You have to wonder sometimes why jury consultants get out of bed in the morning. Between the expectations we invite and the expectations we submit to, the day is guaranteed to be a failure if we don't walk on water before sunset.
This came to mind most recently reading Matthew Hutson's article "Unnatural Selection" in the current issue of Psychology Today. Leading into his text, Hutson sets out the paradigm:
Many [jury consultants] offer "scientific jury selection" services, deploying demographics, statistics, and social psychology to cull potential jurors and engineer the perfect panel of people. But as these gurus aim to extract sure verdicts from parties of unknowns, their grasp on the chemistry of human nature appears to require a working knowledge of alchemy[.]
Great. Gurus extracting sure verdicts from perfect panels using statistics and alchemy. Anything else?
That's not the real world, as Hutson reports. He interviewed the jury consultants in some of the most prominent trials of the last few years. These people are celebrities in a field that until recently had no celebrities: Jo-Ellan Dimitrius of the O.J. Simpson defense team; Robert Hirschhorn of the William Kennedy Smith trial; Thomas Diamante of DOAR, the firm that worked on the Twin Towers insurance litigation; Howard Varinsky, who assisted the prosecution in the Scott Peterson murder trial; Arthur Patterson of DecisionQuest, which is everywhere; and Kenneth Broda Bahm, president of the American Society of Trial Consultants.
Sometimes a demographic is just a demographic
They all told Hutson, in different ways, that a trial is too unique and too complicated to control with statistics or anything else. Juror demographics, for example, are "barely important," Dimitrius told Hutson. The idea that "[y]ou can't have any males on a rape case, for instance," is "[r]idiculous stuff. Very rarely will we find a demographic that's a factor." Indeed, "beefed-up juror profiles can lead attorneys astray," Hutson explains, citing a mock trial study of the Kobe Bryant rape case in which jurors who fit an "authoritarian" profile, and thus might be expected to punish the defendant, in fact wanted to punish the victim for her carelessness. "This trial has layers upon layers of issues," jury consultant Joseph Rice told CourtTV at the time.

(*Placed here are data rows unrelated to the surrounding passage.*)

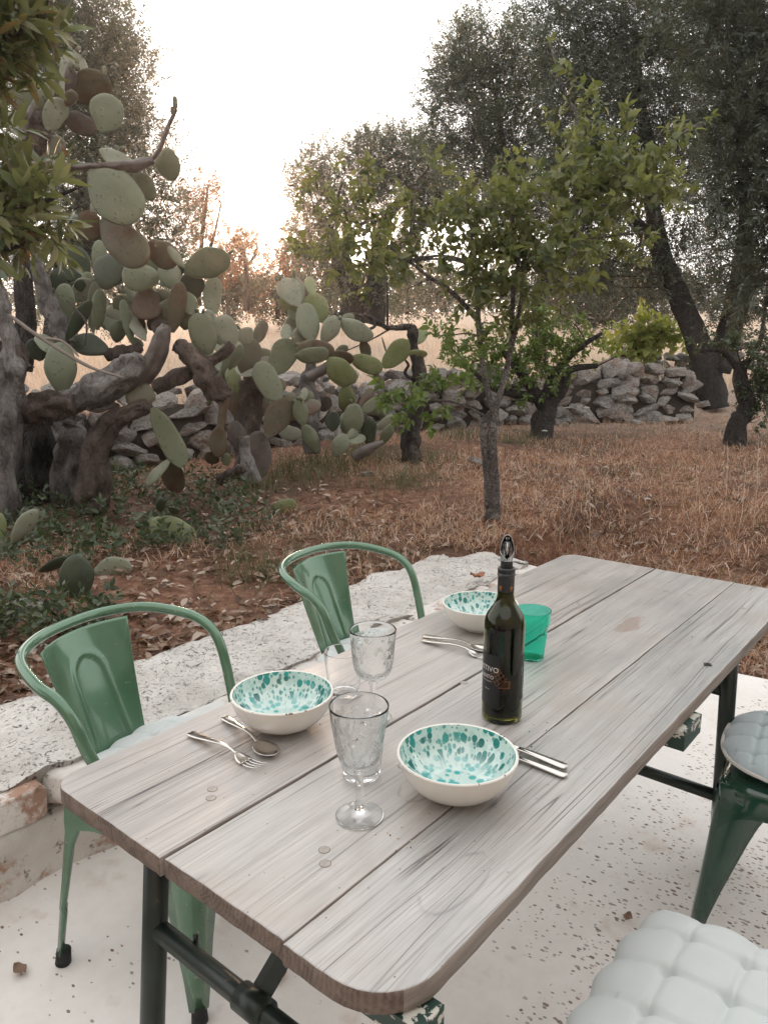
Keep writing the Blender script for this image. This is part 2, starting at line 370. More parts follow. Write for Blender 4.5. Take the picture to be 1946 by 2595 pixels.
    M['pressed'] = m.pbr((.98, .99, .99), .0, m.bump(hh_, .35, .0010), Transmission_Weight=1.0, IOR=1.27)
    M['greenglass'] = NT('green_plastic').pbr((.22, .90, .74), .03, Transmission_Weight=1.0, IOR=1.30)
    M['bottleglass'] = NT('bottle_glass').pbr((.13, .135, .016), .0, Transmission_Weight=1.0, IOR=1.45)
    M['wine'] = NT('dark_wine').pbr((.006, .002, .002), .1)
    M['foil'] = NT('black_foil').pbr((.010, .011, .014), .38, Coat_Weight=.3)
    M['label'] = NT('black_paper').pbr((.006, .006, .007), .45)
    M['print'] = NT('white_print').pbr((.62, .60, .56), .6); M['orange'] = NT('orange_print').pbr((.34, .14, .05), .5); M['gold'] = NT('gold_print').pbr((.42, .18, .07), .4, Metallic=.5)
    M['steel'] = NT('polished_steel').pbr((.62, .59, .56), .16, Metallic=1.0)
    M['steel2'] = NT('pourer_steel').pbr((.42, .42, .42), .12, Metallic=1.0)
    # patio
    m = NT('patio_concrete'); v = m.coord('Object'); n = m.noise(v, 2.3, 5, .6); n2 = m.noise(v, 26, 4, .6)
    col = m.ramp(m.math('ADD', m.math('MULTIPLY', n, .7), m.math('MULTIPLY', n2, .3)), [(.35, (.66, .62, .585)), (.65, (.78, .745, .715))])
    col = m.mix(m.ramp(m.noise(v, 7, 4, .6), [(.60, 0), (.72, .35)]), col, (.42, .27, .19))
    sep = m.n('ShaderNodeSeparateXYZ'); m.l(v, sep.inputs[0])
    right = m.math('MINIMUM', 1.0, m.math('MAXIMUM', .30, m.math('SUBTRACT', 1.40, m.math('ADD', m.math('MULTIPLY', sep.outputs[1], 1.1), m.math('MULTIPLY', m.noise(v, 1.8, 3), .35)))))
    clus = m.math('MULTIPLY', m.ramp(m.noise(v, 3.2, 4, .6), [(.34, .25), (.50, 1)]), right)
    for s_, seed, lo, hi, cA in ((64, 0, .17, .34, (.13, .065, .038)), (85, 3, .16, .34, (.13, .08, .05)), (26, 9, .06, .17, (.16, .085, .05))):
        mp = m.n('ShaderNodeMapping'); mp.inputs['Location'].default_value = (seed, seed, seed); mp.inputs['Scale'].default_value = (1.1, .66, 1); mp.inputs['Rotation'].default_value = (0, 0, 1.1); m.l(v, mp.inputs[0])
        vv = m.n('ShaderNodeTexVoronoi'); vv.voronoi_dimensions = '2D'; m.l(mp.outputs[0], vv.inputs[0]); vv.inputs['Scale'].default_value = s_
        sc3 = m.n('ShaderNodeSeparateColor'); m.l(vv.outputs['Color'], sc3.inputs[0])
        wob = m.math('MULTIPLY', m.math('SUBTRACT', m.noise(mp.outputs[0], s_ * 2.6, 2), .5), .22)
        dd = m.math('ADD', vv.outputs['Distance'], wob)
        e = m.math('SUBTRACT', m.math('MULTIPLY', sc3.outputs[0], hi), dd)
        mask = m.math('MULTIPLY', m.math('GREATER_THAN', e, 0.0), m.math('GREATER_THAN', m.math('MULTIPLY', sc3.outputs[1], m.math('ADD', clus, .12)), .40 if s_ > 30 else .84))
        col = m.mix(m.math('MULTIPLY', mask, m.math('ADD', m.math('MULTIPLY', sc3.outputs[2], .5), .45)), col, cA)
    pm = m.math('MULTIPLY', m.ramp(m.noise(v, 26, 5, .75), [(.655, 0), (.675, .8)]), m.math('ADD', clus, .1)); col = m.mix(pm, col, (.20, .11, .07))
    M['patio'] = m.pbr(col, .75, m.bump(m.math('ADD', n2, m.math('MULTIPLY', n, 3)), .25, .004))
    # rough mortar top of the ledge
    m = NT('rough_mortar'); v = m.coord('Object'); n = m.noise(v, 5, 6, .65); n2 = m.noise(v, 55, 5, .75); pit = m.noise(v, 48, 6, .72, 1.4)
    col = m.ramp(n, [(.3, (.42, .39, .36)), (.7, (.64, .61, .575))]); col = m.mix(m.ramp(n2, [(.55, 0), (.68, .5)]), col, (.27, .25, .22))
    col = m.mix(m.math('MULTIPLY', m.ramp(pit, [(.545, 0), (.60, .9)]), m.ramp(m.noise(v, 2.6, 3), [(.34, .35), (.54, 1)])), col, (.13, .11, .095)); ckk = m.ramp(m.math('ABSOLUTE', m.math('SUBTRACT', m.noise(v, 1.9, 1.5, .5), .5)), [(.0, .9), (.003, 0)]); ckk = m.math('MULTIPLY', ckk, m.ramp(m.noise(v, 3.7, 2), [(.50, 0), (.58, 1)])); col = m.mix(ckk, col, (.08, .065, .055))
    M['mortar'] = m.pbr(col, .95, m.bump(m.math('SUBTRACT', m.math('ADD', n, n2), m.ramp(pit, [(.58, 0), (.66, 1)])), .8, .007))
    m = NT('limestone_block'); v = m.rcoord(); n = m.noise(v, 4, 5, .6); n2 = m.noise(v, 30, 4, .65); oi = m.n('ShaderNodeObjectInfo')
    col = m.ramp(n, [(.3, (.50, .46, .42)), (.7, (.67, .635, .60))]); col = m.mix(m.ramp(m.noise(v, 5.0, 6, .75), [(.53, 0), (.62, .9)]), col, (.30, .155, .095)); col = m.mix(m.ramp(m.noise(v, 22, 5, .7), [(.60, 0), (.66, .8)]), col, (.10, .07, .05))
    M['block'] = m.pbr(col, .85, m.bump(m.math('ADD', n2, n), .6, .008))
    m = NT('white_slab'); n = m.noise(m.coord(), 8, 5)
    M['slab'] = m.pbr(m.ramp(n, [(.3, (.52, .52, .50)), (.7, (.64, .63, .61))]), .7, m.bump(n, .3, .004))
    # field stone
    m = NT('field_stone'); v = m.rcoord(); n = m.noise(v, 3.2, 6, .65, .3); n2 = m.noise(v, 14, 5, .7); oi = m.n('ShaderNodeObjectInfo')
    base = m.ramp(oi.outputs['Random'], [(0, (.22, .20, .19)), (.35, (.32, .29, .27)), (.7, (.27, .20, .16)), (1, (.42, .39, .36))])
    col = m.mix(m.ramp(n, [(.42, 0), (.60, .8)]), base, (.44, .41, .38)); col = m.mix(m.ramp(n2, [(.52, 0), (.62, .85)]), col, (.065, .056, .05)); col = m.mix(m.ramp(m.noise(v, 2.1, 3), [(.55, 0), (.7, .6)]), col, (.24, .12, .07))
    M['stone'] = m.pbr(col, .92, m.bump(m.math('ADD', n2, n), 1.0, .05))
    M['core'] = NT('wall_earth').pbr((.035, .026, .02), 1.0)
    # soil
    m = NT('soil'); v = m.coord('Object'); n = m.noise(v, .9, 5, .6); n2 = m.noise(v, 14, 6, .7); n3 = m.noise(v, 60, 4, .7)
    col = m.ramp(n2, [(.3, (.085, .034, .019)), (.5, (.24, .11, .062)), (.72, (.42, .28, .19))])
    col = m.mix(m.ramp(n, [(.42, .75), (.58, 0)]), col, (.060, .030, .020))
    sep = m.n('ShaderNodeSeparateXYZ'); m.l(v, sep.inputs[0])
    col = m.mix(m.ramp(m.math('DIVIDE', sep.outputs[1], 100.0), [(.085, 0), (.13, 1)]), col, m.ramp(n2, [(.3, (.40, .31, .24)), (.7, (.58, .48, .39))]))
    M['soil'] = m.pbr(col, 1.0, m.bump(m.math('ADD', n2, n3), 1.0, .03))
    # cactus
    def pad(name, a, b, c, brown, patch):
        a, b, c, brown = [tuple(x * .74 for x in q) for q in (a, b, c, brown)]
        m = NT(name); tc = m.n('ShaderNodeTexCoord'); v = tc.outputs['Object']; oi = m.n('ShaderNodeObjectInfo')
        ad = m.n('ShaderNodeVectorMath'); ad.operation = 'ADD'; m.l(v, ad.inputs[0]); m.l(oi.outputs['Location'], ad.inputs[1]); v = ad.outputs[0]
        n = m.noise(v, 7, 4, .6); n2 = m.noise(v, 30, 4, .65)
        col = m.mix(m.ramp(n, [(.35, 0), (.65, 1)]), a, b); col = m.mix(m.math('MULTIPLY', oi.outputs['Random'], .6), col, c)
        col = m.mix(m.ramp(m.noise(v, 4.5, 5, .65, .4), [(patch, 0), (patch + .12, .85)]), col, brown)
        vo = m.vor(v, 26); dots = m.ramp(vo, [(.13, 1), (.22, 0)])
        col = m.mix(m.math('MULTIPLY', dots, .55), col, (.05, .045, .03))
        col = m.mix(m.ramp(n2, [(.62, 0), (.75, .4)]), col, (.10, .085, .05))
        h = m.math('ADD', m.math('MULTIPLY', m.ramp(vo, [(0, 1), (.35, 0)]), .8), m.math('MULTIPLY', n2, .35))
        return m.pbr(col, .5, m.bump(h, .45, .006), Specular_IOR_Level=.4, Coat_Weight=.08)
    M['pad_g'] = pad('cactus_green', (.130, .150, .085), (.190, .208, .130), (.25, .26, .18), (.15, .115, .075), .66)
    M['pad_p'] = pad('cactus_pale', (.235, .25, .165), (.31, .325, .235), (.32, .30, .24), (.22, .17, .12), .68)
    M['pad_b'] = pad('cactus_brown', (.12, .095, .06), (.16, .14, .085), (.15, .15, .10), (.13, .072, .045), .46)
    M['pad_d'] = pad('cactus_dark', (.036, .050, .028), (.062, .080, .046), (.07, .08, .05), (.05, .04, .03), .7)
    M['pad_w'] = pad('cactus_woody', (.12, .095, .085), (.19, .16, .15), (.15, .12, .10), (.09, .062, .05), .5)
    M['pad_y'] = pad('cactus_yellow', (.17, .20, .07), (.25, .27, .13), (.24, .26, .14), (.15, .13, .06), .6)
    M['fruit'] = NT('fruit_skin').pbr((.11, .10, .06), .5)
    M['bark_cactus'] = bark_mat('cactus_bark', (.065, .055, .05), (.18, .16, .15), (.36, .335, .32), .45, .5, .06)
    M['bark_red'] = bark_mat('cactus_bark_red', (.04, .027, .021), (.10, .068, .055), (.20, .155, .135), .45, .5, .08)
    M['bark_dark'] = bark_mat('olive_bark', (.022, .018, .015), (.055, .045, .038), (.085, .07, .06), 1)
    M['bark_quince'] = bark_mat('young_bark', (.09, .072, .062), (.24, .205, .185), (.52, .48, .44), 1.3, .7)
    M['bark_vine'] = bark_mat('vine_bark', (.03, .022, .018), (.07, .055, .045), (.26, .22, .19), 1.2)
    M['twig'] = NT('twig_bark').pbr((.055, .040, .032), .85)
    M['twig_pale'] = NT('pale_twig').pbr((.20, .165, .14), .85)
    # leaves
    M['olive'] = leaf_mat('olive_leaf', [(.050, .064, .040), (.085, .100, .068), (.125, .138, .102), (.19, .195, .16)], .28, .42, .5)
    M['olive_dark'] = leaf_mat('dark_olive_leaf', [(.034, .044, .028), (.060, .072, .048), (.090, .102, .074), (.15, .16, .13)], .25, .4, .5)
    M['quince'] = leaf_mat('quince_leaf', [(.050, .070, .026), (.095, .118, .042), (.145, .165, .068), (.25, .26, .14), (.11, .13, .05)], .5, .42, .4)
    M['quince_low'] = leaf_mat('young_leaf', [(.075, .125, .028), (.12, .18, .045), (.17, .23, .075)], .45, .45, .4)
    M['shrub'] = leaf_mat('shrub_leaf', [(.045, .065, .030), (.09, .12, .045), (.16, .18, .075), (.21, .22, .10), (.12, .14, .06), (.30, .29, .18), (.08, .10, .045), (.20, .085, .04)], .35, .25, .6)
    M['ground_leaf'] = leaf_mat('ground_cover_leaf', [(.028, .045, .022), (.055, .080, .038), (.11, .13, .075)], .25, .4, .4)
    M['vineleaf'] = leaf_mat('vine_leaf', [(.20, .26, .06), (.30, .35, .11), (.40, .42, .18)], .5, .5, .3)
    M['far_leaf'] = leaf_mat('far_leaf', [(.050, .050, .034), (.085, .082, .058), (.13, .12, .09)], .3, .6, .3)
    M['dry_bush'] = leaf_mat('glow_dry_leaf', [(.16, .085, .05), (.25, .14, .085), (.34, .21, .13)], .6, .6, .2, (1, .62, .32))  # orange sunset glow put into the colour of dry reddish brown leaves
    M['litter'] = leaf_mat('dead_leaf', [(.06, .030, .020), (.14, .075, .048), (.20, .125, .085), (.30, .215, .165), (.50, .42, .36)], .15, .6, .3)
    M['drygrass'] = leaf_mat('dry_grass', [(.25, .105, .055), (.39, .205, .12), (.54, .38, .27), (.74, .63, .52)], .3, .6, .3, (1, .8, .6))
    M['straw'] = leaf_mat('field_straw', [(.52, .42, .32), (.64, .55, .46), (.74, .67, .60)], .4, .6, .3, (1, .85, .7))
    M['weed'] = leaf_mat('weed', [(.05, .07, .03), (.10, .11, .055), (.17, .15, .09)], .3, .5, .3)
    M['petal'] = NT('white_petal').pbr((.72, .72, .66), .8)
    M['crumb'] = NT('crumb').pbr((.60, .50, .38), .8); M['black'] = NT('black_bit').pbr((.01, .01, .01), .4)
    M['deadleaf'] = NT('rust_leaf').pbr((.30, .12, .06), .5)
    return M
M = mk()

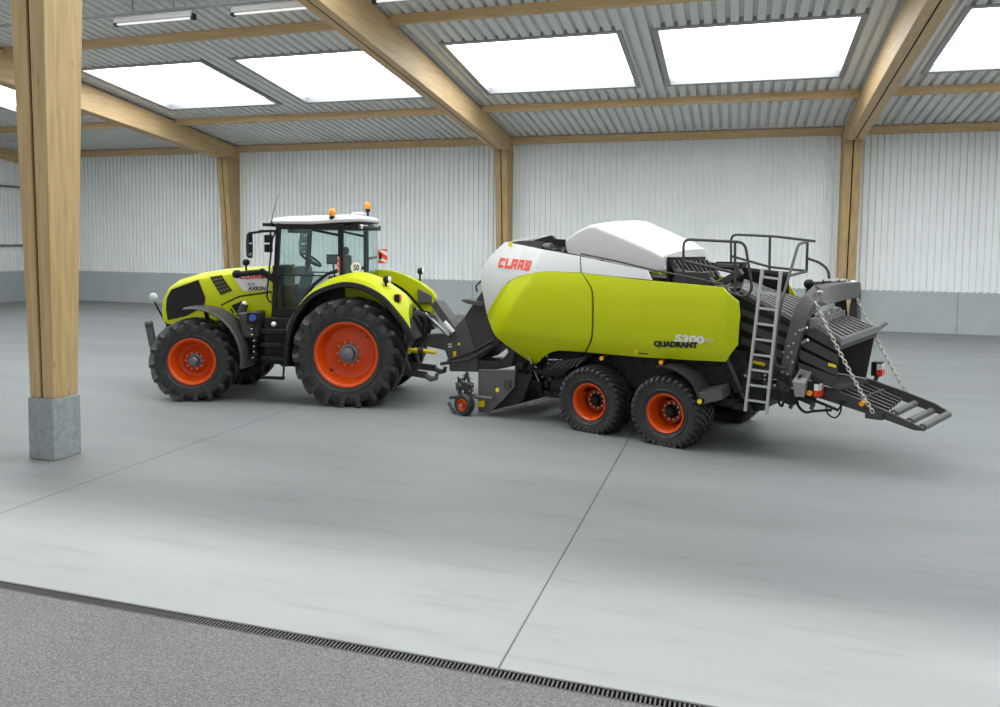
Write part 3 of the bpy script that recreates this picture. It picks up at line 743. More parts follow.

Jurors work as a group, not by themselves
What's more, Hutson explains, even a perfect individual juror profile won't predict how that juror would act in a group of eleven unique other people. We've all seen how a dynamic leader in a meeting can turn into a wallflower at a party. Jury rooms aren't different; each combination shapes the individuals in it. "There's a kind of organized buzz," Northwestern law professor, psychologist, and Arizona Project researcher Shari Diamond told Hutson, "with looping back and repeats and corrections. It's a complicated process."
What they're not saying
Then there is all the information you can't learn from a juror (at least not without a brain scan). Hutson reports:
And when they do talk, they're frequently unrevealing. [Howard University political scientist Richard] Seltzer conducted a study in which nearly 30 percent of jurors who denied before trial that they had witnessed a crime or that they knew any police officers revealed afterward that in fact they had. And that's relatively innocuous information. No one wants to sit among dozens of strangers and answer personal questions about sexual or criminal experience, financial history, health, and drug use.
Body language can fool you as well. A few years ago in a trial I worked on, we worried when one juror resolutely shook his head as though saying "no" through our entire opening statement, then were confused when he shook his head through the defense opening as well. When he was still shaking his head on the third witness, we decided to ignore it. Hutson tells a similar story:
In another case, a potential juror squirmed in his seat during voir dire. Patterson told the lawyer that the man was anxious and offended by the questions. A minute later the man asked the judge for a break to attend to his hemorrhoids.
The snake-oil question
Hutson draws a comprehensive picture, much fuller than I've sketched here, and he draws it well. By the end, we understand the basic limits of jury selection. As Thomas Diamante told Hutson, "How can you possibly make sure there's a certain type of outcome given the complexity of the information on one side, the complexity of the information on the other side, and then the human dynamics involved in the jury? If you can do that, when you're done let's go to Atlantic City."
Which brings Hutson to the snake-oil question. "If scientific jury selection is just a crapshoot, why is the industry thriving?" He offers a few possible answers: the hope for any edge in a big-money case, or the hope that a particularly magical consultant can beat the odds. But his article itself really answers the question better. The task of communicating to a set of six or twelve particular people, unique as a fingerprint in the way they will interact with you and with each other, is complicated enough to make a life's work. A trial team's to-do list is long and often distracting; if one knowledgeable team member can keep the team focused on the jurors' experience, that contribution has value.
The toughest message
To me, the interesting thing about the snake-oil question is not that it's difficult to answer; it isn't. It's as familiar and simple as "How can you represent those people?" is to a public defender. The interesting thing is why people keep asking it. Jury consultants help communicate the most arcane scientific and business information to juries -- but the most difficult message to communicate may be our own. Somehow people still think we're selling magic. Which can make it hard to get out of bed.